Die Mobilitätstochter MVG stellt mit dem ÖPNV das Rückgrat nachhaltiger Mobilität der Stadt München dar und ist damit ein zentraler Problemlöser für die Reduzierung der CO2-Emissionen im städtischen Verkehr. Die MVG unterstützt das Ziel des Stadtrats, bis 2025 mindestens 80 Prozent des Verkehrs im Stadtgebiet emissionsfrei zu erbringen: Tram und U-Bahn fahren bereits zu 100 Prozent mit Ökostrom aus Wasserkraft.
Bis zum Jahr 2030 wird die MVG-Busflotte auf emissionsfreie Antriebe umgestellt sein. Neben der Umstellung der Busflotte sind dafür umfangreiche Anpassungen an Werkstätten und Busbetriebshöfen (u.a. Ladeinfrastruktur) notwendig. Die MVG ermöglicht als ganzheitliche Mobilitätsdienstleisterin der Landeshauptstadt nicht nur eine jährliche Leistungsausweitung bei U-Bahn, Bus und Tram, sondern auch den sukzessiven Ausbau von Sharing- und digitalen Angeboten.
Den im Antrag geforderten Ausbau des ÖPNV begrüßen SWM und MVG ausdrücklich. Dabei sollte der Fokus jedoch nicht ausschließlich auf den Tram-Ausbau gelegt werden.
Aus der Verkehrsforschung ist bekannt, dass für den Umstieg auf Bus und Bahn nicht der Fahrpreis das entscheidende Kriterium ist, sondern vielmehr das Angebot, die Pünktlichkeit und die Zuverlässigkeit des ÖPNV. Der Münchner ÖPNV kommt heute schon bei einigen Achsen und Umstiegspunkten − vor allem in der Hauptverkehrszeit − an seine Kapazitätsgrenze. Die zur Verfügung stehenden finanziellen Mittel werden deshalb vorrangig für die dringende Sanierung und den Ausbau eingesetzt, bevor über eine Subventionierung von Tarifen (bis hin zu einer kostenlosen Nutzung) diskutiert werden kann.Insgesamt investieren die SWM bereits heute sehr viel mehr in den Klimaschutz als im Stadtratsantrag gefordert. Bei der Ausbauoffensive der SWM haben lokale und regionale Projekte Vorrang. Im Bereich Wärme setzen die SWM in großem Umfang auf die lokal nutzbare Geothermie. Auch bei der Ökostromerzeugung investieren die SWM nach Möglichkeit in lokale erneuerbare Anlagen. Ein Beispiel hierfür ist die Photovoltaik auf allen geeigneten Dächern eigener Gebäude. Das lokale Umwelt-Engagement von Privatpersonen und Gewerbetreibenden wird dabei mit den Produkten M-Solar und M-Solar plus oder für all die, die nicht über eine geeignete eigene Fläche verfügen, durch die M-Sonnenbausteine unterstützt.

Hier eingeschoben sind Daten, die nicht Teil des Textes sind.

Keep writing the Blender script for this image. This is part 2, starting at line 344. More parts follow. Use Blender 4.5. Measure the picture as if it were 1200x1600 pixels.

Im Bereich der Stromerzeugung stehen dem umfangreichen Ausbau von erneuerbaren Energien in München und im Umland allerdings nur begrenzt vorhandene Potenziale sowie Rahmenbedingungen gegenüber. Aus klimapolitischer Sicht ist ein möglichst schneller Ausbau der Erneuerbaren Energien entscheidend, unabhängig vom Ort ihrer Errichtung. Eine Begrenzung der SWM-Investitionen auf die nur eingeschränkt vorhandenen lokalen Potenziale wäre klimapolitisch kontraproduktiv. Aufgrund dessen konzentrieren sich die SWM beim Ausbau von erneuerbaren Energien auf die Standorte mit den besten Bedingungen. Dadurch war es möglich, bis heute bereits 80 Prozent des Ausbauziels zu realisieren.
Die SWM nehmen eine zentrale Rolle bei der Energie-, Wärme- und Verkehrswende ein. Sie benötigen aber den unternehmerischen Spielraum, um eine weitere CO2-Reduzierung Münchens schnellstmöglich und wirtschaftlich sinnvoll weiter voranzubringen und damit die LHM in ihrem Ziel „Klimaneutralität Münchens bis 2035“ bestmöglich zu unterstützen.
Ich bitte Sie, von den vorstehenden Ausführungen Kenntnis zu nehmen, und hoffe, dass Ihr Antrag zufriedenstellend beantwortet ist und als erledigt gelten darf.